Review: Theatre UCF re-imagines Romeo and Juliet in Prohibition Era America


Theatre UCF’s “Romeo & Juliet” is a brilliantly acted and expertly staged play that suffers from worrisome choices, reflecting the state of our university’s theater department.

Set in a “1930’s metropolis”, this re-imagination of British playwright William Shakespeare’s classic tale keeps all recognized plot aspects in place. The rivalry between the Montagues and Capulets, the intervention of a religious figure with mock poison and the famous iconic balcony scene all remain untouched.

Peppered into the story are dance numbers set in a speakeasy, tons of alcohol and explicit gestures that sometimes distract from Shakespeare’s deft sexual innuendos. These perhaps act as a means of relating to a college audience and encouraging students to show up. In Act I Scene I, Capulet family servant Sampson circles around the idea of having sex with the Montague women after attacking the Montague men, with sophomore Scott Haupt thrusting his hips into the audience within mere minutes of the play’s start.

This is one of the tamer moves and successfully enhances Shakespeare’s humor for those who might have missed it during their high school reading.

The scenic design speaks of a budget well spent. I often found myself fully immersed in the story as told between both parts of the stage: the lower half, representing the Capulet ball, the street where the Montagues drunkenly encourage Romeo to pursue Juliet and a bar frequented by Romeo, and the upper half acting as Juliet’s bedroom and the Capulet home.

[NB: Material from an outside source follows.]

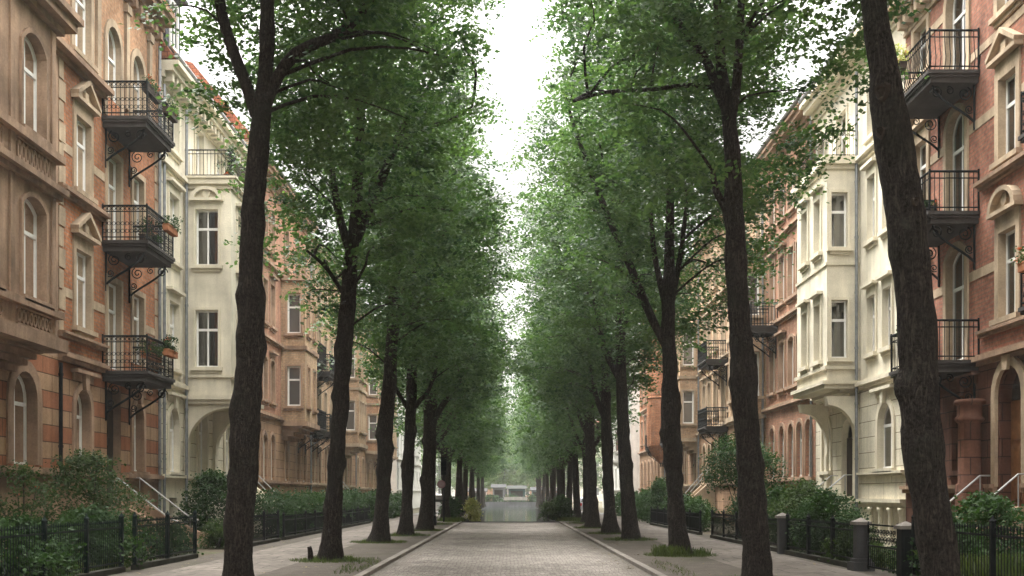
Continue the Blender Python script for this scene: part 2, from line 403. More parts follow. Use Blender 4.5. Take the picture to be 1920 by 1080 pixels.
for s in (-1, 1):
    v_.poly([(s * 3.1, Y0, GZ + .004), (s * 5.25, Y0, GZ + .004), (s * 5.25, 175, GZ + .004), (s * 4.9, 175, GZ + .004), (s * 4.9, YE, GZ + .004), (s * 3.1, 63.5, GZ + .004)])
    v_.poly([(s * 7.3, Y0, GZ + .004), (s * 8.25, Y0, GZ + .004), (s * 8.25, 175, GZ + .004), (s * 7.3, 175, GZ + .004)])
    wk.poly([(s * 5.15, Y0, GZ + .008), (s * 7.4, Y0, GZ + .008), (s * 7.4, 175, GZ + .008), (s * 5.15, 175, GZ + .008)])
structure(v_.build("verge", M['gravel'])); structure(wk.build("footpath", M['flags']))
cr = MB()
for s in (-1, 1):
    pts = [(s * 2.98, 63.5)] + [(s * (2.97 + 2.6 - 2.5 * math.cos(math.radians(15 * i))), 63.5 + 2.5 * math.sin(math.radians(15 * i))) for i in range(1, 7)]
    cr.poly([(x, y, GZ + .012) for x, y in pts] + [(s * 5.6, YE - .35, GZ + .012), (s * 2.98, YE - .35, GZ + .012)])
structure(cr.build("quayside_road", M['setts']))
q = MB(); q.wbox(-7, 7, YE - .34, YE, -1.2, .06)
for (a, ba), (b_, bb) in zip(bank, bank[1:]):
    for s in (-1, 1):
        q.poly([(s * ba, a + .01, -1.2), (s * bb, b_, -1.2), (s * bb, b_, GZ + .06), (s * ba, a + .01, GZ + .06)])
        q.poly([(s * ba, a + .01, GZ + .06), (s * bb, b_, GZ + .06), (s * (bb + .35), b_, GZ + .06), (s * (ba + .35), a + .01, GZ + .06)])
q.wbox(-9, 9, 199.9, 200.4, -1.2, .45)
structure(q.build("quay_wall", M['granite']))
wt = MB(); wt.poly([(-7.5, YE + .01, -.42), (7.5, YE + .01, -.42), (7.5, 199.8, -.42), (-7.5, 199.8, -.42)])
structure(wt.build("canal_water", M['water']))
pk = MB()
for s in (-1, 1): pk.poly([(s * 5.2, 93, GZ + .014), (s * 8.4, 93, GZ + .014), (s * 8.4, 112, GZ + .014), (s * 5.2, 112, GZ + .014)])
structure(pk.build("side_street", M['asphalt']))

# ------------------------------------------------------------------ facade pieces
def op(u0, u1, v0, v1, arch=0.0):            # arch: rise of the head (0 flat; (u1-u0)/2 is a half circle)
    return dict(u0=u0, u1=u1, v0=v0, v1=v1, a=min(arch, (u1 - u0) / 2))
def arcpts(o, g_=0.0, n=10):
    """head of an opening from its one spring to the other, grown by g_"""
    hw = (o['u1'] - o['u0']) / 2; uc = (o['u0'] + o['u1']) / 2
    if o['a'] <= 0: return [(o['u0'] - g_, o['v1'] + g_), (o['u1'] + g_, o['v1'] + g_)]
    R_ = (hw * hw + o['a'] ** 2) / (2 * o['a']); cv = o['v1'] - R_; h = math.asin(min(1, hw / R_))
    if o['a'] >= hw - 1e-6: h = math.pi / 2
    Rg = R_ + g_
    if o['a'] < hw * .98:                          # segmental head keeps vertical jambs
        hg = math.asin(min(1, (hw + g_) / Rg)) if Rg > 0 else h
        return [(uc + Rg * math.sin(-hg + 2 * hg * i / n), cv + Rg * math.cos(-hg + 2 * hg * i / n)) for i in range(n + 1)]
    return [(uc + Rg * math.sin(-h + 2 * h * i / n), cv + Rg * math.cos(-h + 2 * h * i / n)) for i in range(n + 1)]
def outline(o, g_=0.0, gb=0.0): return [(o['u0'] - g_, o['v0'] - gb)] + arcpts(o, g_) + [(o['u1'] + g_, o['v0'] - gb)]

def wall(mb, F, u0, u1, v0, v1, ops, depth=.32, mi=0, rmi=None):
    rmi = mi if rmi is None else rmi
    us = sorted({u0, u1} | {x for o in ops for x in (o['u0'], o['u1']) if u0 < x < u1})
    vs = sorted({v0, v1} | {x for o in ops for x in (o['v0'], o['v1']) if v0 < x < v1})
    for a, b in zip(us, us[1:]):
        for c, d in zip(vs, vs[1:]):
            um, vm = (a + b) / 2, (c + d) / 2
            if any(o['u0'] < um < o['u1'] and o['v0'] < vm < o['v1'] for o in ops): continue
            mb.poly([F.p(a, c, 0), F.p(b, c, 0), F.p(b, d, 0), F.p(a, d, 0)], mi)
    for o in ops:
        hd = arcpts(o); z = -depth
        ol = outline(o)
        for i_, (p, q_) in enumerate(zip(ol, ol[1:])):
            if o.get('nt') and 0 < i_ < len(ol) - 2: continue
            mb.poly([F.p(*p, 0), F.p(*q_, 0), F.p(*q_, z), F.p(*p, z)], rmi)
        if not o.get('nb'): mb.poly([F.p(o['u0'], o['v0'], 0), F.p(o['u1'], o['v0'], 0), F.p(o['u1'], o['v0'], z), F.p(o['u0'], o['v0'], z)], rmi)
        if o['a'] > 0 and not o.get('nt'):
            for p, q_ in zip(hd, hd[1:]): mb.poly([F.p(*p, 0), F.p(*q_, 0), F.p(q_[0], o['v1'], 0), F.p(p[0], o['v1'], 0)], mi)

def window(B, F, o, near=True, ped=None, trim=None, tw=.17, sill=True, depth=.32, bars=True, shelf=.66, label=None, door=False):
    """window = painted frame, with pane, surround and curtain as its own pieces"""
    hw = (o['u1'] - o['u0']) / 2; uc = (o['u0'] + o['u1']) / 2; t = .065 if near else .09
    f = MB(); zb, zf = -depth + .01, -depth + .075
    inner = dict(o); inner['u0'] += t; inner['u1'] -= t; inner['v1'] -= t; inner['v0'] += t
    if o['a'] > 0: inner['a'] = min((inner['u1'] - inner['u0']) / 2, max(.02, o['a'] - (t * .4 if o['a'] < hw * .98 else t)))
    f.ring(F, outline(o), outline(inner), zb, zf)
    f.box(F, o['u0'], o['u1'], o['v0'], o['v0'] + t, zb, zf + .03)
    vt = o['v0'] + (o['v1'] - o['v0']) * shelf
    f.box(F, o['u0'] + t * .8, o['u1'] - t * .8, vt - .045, vt + .045, zb, zf + .01)
    if bars:
        top = o['v1'] - t * .6
        f.box(F, uc - .033, uc + .033, o['v0'] + t, vt - .045, zb, zf - .012); f.box(F, uc - .025, uc + .025, vt + .045, top, zb, zf - .016)
    if door: f.box(F, o['u0'] + t, o['u1'] - t, o['v0'] + t, o['v0'] + t + .55, zb + .01, zf - .02)
    W = f.build("window", M['white_paint'], B)
    if label: W["label"] = label
    p = MB(); p.poly([F.p(u, v, -depth + .05) for u, v in outline(o)])
    p.build("pane", M['glass' if near else 'glass_far'], W)
    if trim is not None:
        s = MB()
        grown = outline(o, tw); s.ring(F, grown, outline(o), .0, .055)
        s.poly([F.p(o['u0'] - tw, o['v0'], 0), F.p(o['u0'], o['v0'], 0), F.p(o['u0'], o['v0'], .055), F.p(o['u0'] - tw, o['v0'], .055)])
        s.poly([F.p(o['u1'] + tw, o['v0'], 0), F.p(o['u1'], o['v0'], 0), F.p(o['u1'], o['v0'], .055), F.p(o['u1'] + tw, o['v0'], .055)])
        if sill:
            s.box(F, o['u0'] - tw - .07, o['u1'] + tw + .07, o['v0'] - .13, o['v0'] - .001, -.02, .16)
            s.box(F, o['u0'] - tw + .02, o['u1'] + tw - .02, o['v0'] - .24, o['v0'] - .13, -.02, .07)
        if ped:
            b0 = o['v1'] + tw + .005; w_ = hw + tw + .10
            s.box(F, uc - w_ + .12, uc + w_ - .12, b0, b0 + .20, -.02, .05)
            b1 = b0 + .20
            s.box(F, uc - w_, uc + w_, b1, b1 + .10, -.02, .22)
            if ped == 'tri':
                h = w_ * .62
                s.slab(F, [(uc - w_ + .05, b1 + .10), (uc + w_ - .05, b1 + .10), (uc, b1 + .10 + h * .9)], -.02, .07)
                for sg in (-1, 1):
                    a0 = (uc + sg * w_, b1 + .101); a1 = (uc, b1 + .10 + h)
                    s.slab(F, [a0, a1, (a1[0], a1[1] + .13), (a0[0] + sg * .04, a0[1] + .10)], -.02, .235 + sg * .001)
                s.box(F, uc - .13, uc + .13, b1 + .16, b1 + .10 + h * .55, .07, .14)
            elif ped == 'arc':
                R_ = w_ - .04; n = 12
                arc = [(uc + R_ * math.cos(math.pi * i / n), b1 + .10 + R_ * .72 * math.sin(math.pi * i / n)) for i in range(n + 1)]
                arc2 = [(uc + (R_ - .15) * math.cos(math.pi * i / n), b1 + .10 + (R_ - .15) * .72 * math.sin(math.pi * i / n)) for i in range(n + 1)]
                s.slab(F, arc2, -.02, .06); s.ring(F, arc, arc2, .0, .22)
                rr = [(uc + .16 * math.cos(6.283 * i / 10), b1 + .10 + R_ * .30 + .16 * math.sin(6.283 * i / 10)) for i in range(10)]
                s.slab(F, rr, .06, .13)
            elif ped == 'key':
                pass
        if ped == 'key':
            s.slab(F, [(uc - .10, o['v1'] - .03), (uc + .10, o['v1'] - .03), (uc + .17, o['v1'] + tw + .22), (uc - .17, o['v1'] + tw + .22)], 0, .16)
        s.build("surround", trim, W)
    if near and rnd.random() < .6:
        cmb = MB(); n = 14; d0 = -depth - .14; full = rnd.random() < .35
        spans = [(o['u0'], o['u1'])] if full else [(o['u0'], o['u0'] + hw * rnd.uniform(.45, .8)), (o['u1'] - hw * rnd.uniform(.45, .8), o['u1'])]
        vtop = o['v1'] + .1; vb = o['v0'] + (rnd.uniform(0, .25) if not full else (o['v1'] - o['v0']) * rnd.uniform(0, .45))
        for a, b in spans:
            xs = [a + (b - a) * i / n for i in range(n + 1)]
            for i in range(n):
                da, db = d0 + .03 * math.sin(i * 1.9), d0 + .03 * math.sin((i + 1) * 1.9)
                cmb.poly([F.p(xs[i], vb, da), F.p(xs[i + 1], vb, db), F.p(xs[i + 1], vtop, db), F.p(xs[i], vtop, da)])
        cmb.build("curtain", M['curtain'], W)
    return W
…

Sophomore Joseph Herr and freshman Mandi Lee as Lord and Lady Capulet, respectively, shone during the performance’s second half. Herr’s angry tirade to his disobedient daughter shook the audience silent.

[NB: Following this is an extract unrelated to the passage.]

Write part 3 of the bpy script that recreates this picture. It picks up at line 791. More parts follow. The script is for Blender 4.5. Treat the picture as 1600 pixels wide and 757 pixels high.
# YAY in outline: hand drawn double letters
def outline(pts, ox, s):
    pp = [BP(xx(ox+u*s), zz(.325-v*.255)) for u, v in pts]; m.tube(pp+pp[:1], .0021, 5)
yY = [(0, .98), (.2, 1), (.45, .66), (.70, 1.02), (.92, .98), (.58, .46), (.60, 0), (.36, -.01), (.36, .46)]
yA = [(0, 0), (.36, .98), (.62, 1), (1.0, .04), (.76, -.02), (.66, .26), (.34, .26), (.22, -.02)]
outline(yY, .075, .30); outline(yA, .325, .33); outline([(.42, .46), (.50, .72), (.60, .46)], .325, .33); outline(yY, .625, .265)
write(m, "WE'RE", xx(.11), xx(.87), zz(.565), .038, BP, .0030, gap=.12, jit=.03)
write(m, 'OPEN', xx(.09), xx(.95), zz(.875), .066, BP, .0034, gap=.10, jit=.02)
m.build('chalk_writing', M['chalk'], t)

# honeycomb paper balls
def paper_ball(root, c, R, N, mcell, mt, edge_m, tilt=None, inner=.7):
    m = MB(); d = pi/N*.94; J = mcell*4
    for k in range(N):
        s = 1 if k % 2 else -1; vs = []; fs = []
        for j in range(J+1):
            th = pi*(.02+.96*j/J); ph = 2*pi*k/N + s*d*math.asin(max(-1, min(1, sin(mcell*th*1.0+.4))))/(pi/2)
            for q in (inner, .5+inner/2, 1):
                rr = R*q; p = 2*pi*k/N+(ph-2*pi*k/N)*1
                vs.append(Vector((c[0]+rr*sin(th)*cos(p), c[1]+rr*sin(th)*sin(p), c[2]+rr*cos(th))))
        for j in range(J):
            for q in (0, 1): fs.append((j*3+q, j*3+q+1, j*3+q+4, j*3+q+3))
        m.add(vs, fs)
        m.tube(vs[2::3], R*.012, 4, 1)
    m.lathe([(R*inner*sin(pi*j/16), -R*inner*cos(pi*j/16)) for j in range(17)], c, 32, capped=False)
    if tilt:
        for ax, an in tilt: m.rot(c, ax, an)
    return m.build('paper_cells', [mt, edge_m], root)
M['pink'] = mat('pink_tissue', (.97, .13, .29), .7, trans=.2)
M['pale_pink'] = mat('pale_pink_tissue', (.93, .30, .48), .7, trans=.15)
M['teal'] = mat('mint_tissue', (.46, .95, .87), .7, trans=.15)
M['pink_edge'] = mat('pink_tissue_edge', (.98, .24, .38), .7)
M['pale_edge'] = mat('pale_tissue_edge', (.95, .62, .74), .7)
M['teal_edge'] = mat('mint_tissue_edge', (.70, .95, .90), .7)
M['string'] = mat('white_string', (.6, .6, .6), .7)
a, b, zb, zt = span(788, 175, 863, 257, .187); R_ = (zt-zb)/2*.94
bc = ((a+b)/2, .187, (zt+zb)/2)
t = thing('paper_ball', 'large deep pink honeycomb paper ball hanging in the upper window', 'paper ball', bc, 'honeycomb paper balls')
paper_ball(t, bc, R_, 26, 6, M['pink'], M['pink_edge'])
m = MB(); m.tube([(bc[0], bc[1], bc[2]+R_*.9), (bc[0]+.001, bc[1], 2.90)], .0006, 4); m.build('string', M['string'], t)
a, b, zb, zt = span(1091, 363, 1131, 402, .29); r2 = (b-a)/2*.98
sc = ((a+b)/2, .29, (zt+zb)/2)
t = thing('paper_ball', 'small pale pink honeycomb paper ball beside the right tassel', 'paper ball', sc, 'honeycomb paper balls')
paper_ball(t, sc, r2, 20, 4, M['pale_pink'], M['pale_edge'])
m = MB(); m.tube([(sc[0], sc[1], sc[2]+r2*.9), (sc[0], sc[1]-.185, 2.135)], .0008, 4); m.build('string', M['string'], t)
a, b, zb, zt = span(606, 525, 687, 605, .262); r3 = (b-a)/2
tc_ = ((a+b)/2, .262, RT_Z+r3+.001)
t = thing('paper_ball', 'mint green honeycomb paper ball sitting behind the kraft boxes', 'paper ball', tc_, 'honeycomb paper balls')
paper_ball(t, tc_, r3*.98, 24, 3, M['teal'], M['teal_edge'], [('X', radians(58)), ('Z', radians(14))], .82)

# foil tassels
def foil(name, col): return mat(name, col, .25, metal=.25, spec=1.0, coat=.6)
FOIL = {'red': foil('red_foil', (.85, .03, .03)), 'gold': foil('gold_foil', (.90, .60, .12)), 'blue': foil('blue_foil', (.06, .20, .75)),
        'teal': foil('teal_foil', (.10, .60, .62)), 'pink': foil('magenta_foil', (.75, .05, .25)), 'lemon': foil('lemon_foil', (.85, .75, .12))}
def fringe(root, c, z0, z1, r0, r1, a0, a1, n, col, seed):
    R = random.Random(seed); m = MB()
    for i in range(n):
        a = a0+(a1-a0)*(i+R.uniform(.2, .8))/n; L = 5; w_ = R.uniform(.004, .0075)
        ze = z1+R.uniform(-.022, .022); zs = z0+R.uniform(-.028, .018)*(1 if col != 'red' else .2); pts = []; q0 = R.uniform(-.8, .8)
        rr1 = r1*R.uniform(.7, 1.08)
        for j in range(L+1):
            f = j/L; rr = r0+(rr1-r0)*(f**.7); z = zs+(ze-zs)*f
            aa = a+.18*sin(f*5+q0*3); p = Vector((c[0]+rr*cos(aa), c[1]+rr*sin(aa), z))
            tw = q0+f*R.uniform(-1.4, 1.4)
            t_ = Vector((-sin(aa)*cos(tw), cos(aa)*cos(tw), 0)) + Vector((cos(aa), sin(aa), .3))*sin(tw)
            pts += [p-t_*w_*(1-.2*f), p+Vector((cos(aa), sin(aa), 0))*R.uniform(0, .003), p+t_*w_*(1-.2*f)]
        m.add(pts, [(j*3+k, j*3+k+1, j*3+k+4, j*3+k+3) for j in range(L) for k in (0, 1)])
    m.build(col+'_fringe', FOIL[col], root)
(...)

Director Belinda Boyd’s casting of senior Joshua Goodridge, a black actor, in the titular role of Romeo is commendable. Goodrige’s emotive Romeo captures the character’s inner conflict and dramatic disposition with precision.

In fact, Boyd made a number of bold choices.

A black Romeo and Lord Montague, played by Stelson Telfort, sets a black family at the crux of Britain’s most iconic play. In another daring move, the peacemaking Benvolio is played by giddy junior Sami Cunningham. The casting of a female actor in a historically male role is both a sign of the times and a reversal of the boy player trend in pre-1661 English theater.

The effervescent and talented junior Waneka Leary plays Nurse, Juliet’s confidant and the Capulet family helper.

For Boyd, a black director, to award a role of subservience with no proper given name and a limited backstory to the only black woman on the official cast is already risky.

The embers, as it turned out, gave way to a suffocating fire.

Leary was directed as a Mammy archetype, prone to sassy reactions with a Southern affectation that made the majority-white audience howl with laughter. She appeared visibly shocked and humbled when she bowed to the second-loudest cheers from the audience (the loudest were awarded to sophomore Isabella DeChard for her surprisingly adept Juliet).

Leary was embraced and applauded by the mixed-age crowd for providing the night’s minstrel comic relief, but she should not be blamed for the position she was put in.

It must be hard thriving within the confines of a traditionalist department that overwhelmingly favors white plays, actors and roles. Theatre UCF’s previous season included the plays “The World Goes ‘Round,” “Clybourne Park” and “Cloud 9”, all white plays. The current season includes “Puddin’ and the Grumble” and “Oklahoma!”.

Despite the implications of Leary’s portrayal, she’s at least truly funny.